Tuesday, October 22, 2019

Imperfect, ever changing world

We live in an imperfect, ever changing world. Yet most of us strive for the best possible lives all the time amidst that imperfection, and as we strive we work amongst multiple differing visions of best possible and multiple differing strides toward the good life. This variation creates the weather of life--the bright sunny days, rainy dark days, storms, and quiet too.

I thought about variation and our individual will for best possible this morning as I considered the ever changing landscape of family and school. In our family, we share some common goals and many varying goals too. Our common history, small size, and love for one another makes us mostly supporters of one another as we strive for our individual and collective best possible experiences, lifestyles, and development. In school it's more complex since our histories vary, our connections are more diverse, and our goals of best possible learning environments are defined in multiple ways. This variation can be orchestrated for strength or work against us.

This school year, in particular, has found me striving for harmony amidst more change and variation than usual. Changing building administrators, changing team members, and new initiatives have created multiple points of reflection and revision. The typical situation of new students also creates lots of reflection as I think about how to best serve, partner with, and teach these children. This is a significant year of change for me at the school house because I find myself a bit alone with my vision of what it means to teach well and lead dynamic school systems. I am finding that what was a positive step towards greater teacher leadership has taken a big back step with less teacher voice and choice due to lost time, less good communication and connection, and varying definitions of what it means to teach well. Losing out on the first few months of worthy connection and conversation at the start of the school year due to an administrative change, in part, contributed to this disharmony.

So what's a teacher to do?

As I analyzed the situation at hand, I recognized a difference between supporters and takers. Takers are not interested in what I can do to empower my teaching and student service. Instead takers are only interested in what I can do for them. So where possible I eliminated or reduced my interactions with those takers--events and individuals who take my time in ways that create havoc and work against the research I've done and the work I believe in when it comes to teaching and learning well. I also identified a number of supporters including my grade level team, family members, students, and a number of outside agencies and resources who serve to empower what I can do at school to teach well. I want to strengthen the connections with these supporters in the days ahead and work closely with them to do the job well.

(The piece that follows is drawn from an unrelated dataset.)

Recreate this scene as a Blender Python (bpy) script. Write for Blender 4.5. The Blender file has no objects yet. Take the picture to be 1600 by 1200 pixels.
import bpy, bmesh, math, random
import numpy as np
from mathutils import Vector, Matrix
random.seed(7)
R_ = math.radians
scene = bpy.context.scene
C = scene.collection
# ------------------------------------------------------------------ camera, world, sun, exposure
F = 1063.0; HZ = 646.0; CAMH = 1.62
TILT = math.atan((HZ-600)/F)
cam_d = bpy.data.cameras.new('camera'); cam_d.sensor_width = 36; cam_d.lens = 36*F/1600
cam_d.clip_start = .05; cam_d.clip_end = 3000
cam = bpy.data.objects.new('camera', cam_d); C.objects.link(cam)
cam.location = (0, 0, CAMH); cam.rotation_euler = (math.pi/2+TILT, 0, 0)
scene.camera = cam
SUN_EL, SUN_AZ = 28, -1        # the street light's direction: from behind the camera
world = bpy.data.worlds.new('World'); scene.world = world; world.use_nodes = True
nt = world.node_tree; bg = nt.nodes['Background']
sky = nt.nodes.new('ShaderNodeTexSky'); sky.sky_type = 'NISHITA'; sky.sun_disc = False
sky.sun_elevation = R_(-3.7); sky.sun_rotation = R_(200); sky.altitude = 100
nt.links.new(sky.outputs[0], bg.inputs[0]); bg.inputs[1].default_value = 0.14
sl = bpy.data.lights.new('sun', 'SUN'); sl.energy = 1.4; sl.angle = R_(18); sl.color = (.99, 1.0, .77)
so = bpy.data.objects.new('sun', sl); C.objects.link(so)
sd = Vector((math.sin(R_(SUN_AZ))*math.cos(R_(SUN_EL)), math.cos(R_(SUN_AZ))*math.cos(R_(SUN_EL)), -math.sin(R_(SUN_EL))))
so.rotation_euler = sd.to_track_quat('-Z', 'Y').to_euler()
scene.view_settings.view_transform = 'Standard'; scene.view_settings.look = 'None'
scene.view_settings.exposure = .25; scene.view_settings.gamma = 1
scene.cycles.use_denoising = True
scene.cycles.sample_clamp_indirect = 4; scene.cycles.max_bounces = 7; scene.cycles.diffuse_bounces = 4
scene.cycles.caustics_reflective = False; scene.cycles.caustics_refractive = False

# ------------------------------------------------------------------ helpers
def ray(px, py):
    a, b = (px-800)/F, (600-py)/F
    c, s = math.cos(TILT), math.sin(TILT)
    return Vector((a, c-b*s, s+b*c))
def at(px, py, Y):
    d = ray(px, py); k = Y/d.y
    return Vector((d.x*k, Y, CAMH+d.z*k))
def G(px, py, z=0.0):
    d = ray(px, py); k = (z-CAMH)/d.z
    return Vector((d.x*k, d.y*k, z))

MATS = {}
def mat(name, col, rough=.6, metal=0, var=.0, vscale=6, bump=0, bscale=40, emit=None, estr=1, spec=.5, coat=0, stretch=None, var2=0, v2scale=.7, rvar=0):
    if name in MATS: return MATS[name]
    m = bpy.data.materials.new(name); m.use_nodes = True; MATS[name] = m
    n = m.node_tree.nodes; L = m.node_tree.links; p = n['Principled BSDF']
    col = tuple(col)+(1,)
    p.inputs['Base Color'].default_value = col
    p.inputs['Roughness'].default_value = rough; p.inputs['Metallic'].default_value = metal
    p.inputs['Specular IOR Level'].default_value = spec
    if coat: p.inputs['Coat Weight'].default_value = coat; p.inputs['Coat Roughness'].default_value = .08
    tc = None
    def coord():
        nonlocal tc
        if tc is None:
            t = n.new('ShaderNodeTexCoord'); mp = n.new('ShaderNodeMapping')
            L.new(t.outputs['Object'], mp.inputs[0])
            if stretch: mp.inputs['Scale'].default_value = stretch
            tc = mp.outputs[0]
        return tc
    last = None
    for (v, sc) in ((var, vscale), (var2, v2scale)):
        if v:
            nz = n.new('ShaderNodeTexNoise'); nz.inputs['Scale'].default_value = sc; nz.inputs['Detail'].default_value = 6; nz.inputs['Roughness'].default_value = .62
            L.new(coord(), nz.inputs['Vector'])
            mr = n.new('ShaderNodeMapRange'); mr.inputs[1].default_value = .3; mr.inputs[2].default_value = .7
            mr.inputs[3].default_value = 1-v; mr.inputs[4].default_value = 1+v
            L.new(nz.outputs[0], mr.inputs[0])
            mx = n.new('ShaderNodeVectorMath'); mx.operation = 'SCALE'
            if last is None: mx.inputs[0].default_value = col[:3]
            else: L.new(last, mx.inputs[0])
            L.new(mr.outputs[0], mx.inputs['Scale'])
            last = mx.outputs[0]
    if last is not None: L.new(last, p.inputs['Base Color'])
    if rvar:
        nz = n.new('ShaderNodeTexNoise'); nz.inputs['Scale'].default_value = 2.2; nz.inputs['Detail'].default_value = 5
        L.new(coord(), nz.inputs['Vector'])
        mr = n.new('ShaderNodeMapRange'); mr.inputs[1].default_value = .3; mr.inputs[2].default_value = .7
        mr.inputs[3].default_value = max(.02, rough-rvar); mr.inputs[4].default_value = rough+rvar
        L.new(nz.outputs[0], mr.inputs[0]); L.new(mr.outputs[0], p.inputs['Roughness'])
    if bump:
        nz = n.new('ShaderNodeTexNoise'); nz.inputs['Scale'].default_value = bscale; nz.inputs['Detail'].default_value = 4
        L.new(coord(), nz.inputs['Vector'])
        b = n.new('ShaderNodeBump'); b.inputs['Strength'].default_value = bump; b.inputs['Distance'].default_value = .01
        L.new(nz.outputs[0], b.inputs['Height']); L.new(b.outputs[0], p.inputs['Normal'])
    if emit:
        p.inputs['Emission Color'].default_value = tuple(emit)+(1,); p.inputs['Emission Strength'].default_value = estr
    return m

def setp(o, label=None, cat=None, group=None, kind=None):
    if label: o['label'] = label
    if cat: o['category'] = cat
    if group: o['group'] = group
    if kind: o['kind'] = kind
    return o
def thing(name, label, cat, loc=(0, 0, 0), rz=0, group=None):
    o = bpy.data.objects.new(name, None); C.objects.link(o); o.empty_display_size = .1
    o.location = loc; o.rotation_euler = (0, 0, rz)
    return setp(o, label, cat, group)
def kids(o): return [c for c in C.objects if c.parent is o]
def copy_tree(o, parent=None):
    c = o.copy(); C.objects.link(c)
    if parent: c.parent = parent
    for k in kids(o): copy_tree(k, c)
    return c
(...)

I have also had to revise my vision of what the year would be like. I was looking forward to a year of elevated teacher leadership, greater teacher voice and choice, new ideas that make a difference, and lots of positive growth, yet the direction of the greater environment is taking a different turn which means I've had to adjust my daily/weekly schedule, typical contribution, and professional learning. As with any unexpected situation, I look for the opportunity in the matter--the "when a door closes, a window opens" mindset. That mindset sends me even more into the realm of the grade-level work we do--good work with good people. That mindset also has me considering other goals, goals that will positively lift my life in areas that have laid relatively dormant for some time.

This change is not necessarily good or bad, but instead the way it is. I'm looking forward to reaching in more with the students I teach and program I run with my talented colleagues. Yesterday was a bit of a turning point in this endeavor as I rushed students a bit too much which resulted in some unhappiness. Today I'll slow it down, make amends, and reset our classroom routine in a more realistic, loving, and positive way. The outside agencies that rush us to do more than is reasonable and to teach in ways that are dull and ineffective cannot lead us to places of student unhappiness, classroom chaos, or frustration. Instead we have to do what we know is right and good for children with time to care for each child in ways that matter.

This change finds me making more time for responding to student efforts, thinking about program details, and developing a best possible classroom routine, the kind of routine that strengthens student-teacher relationships and teaches students in brain-friendly, positive ways.

The world is always changing and those changes affect our definitions of best possible as we navigate imperfection. We must continually look for the silver lining--the opportunity for betterment in whatever situation we face. Onward.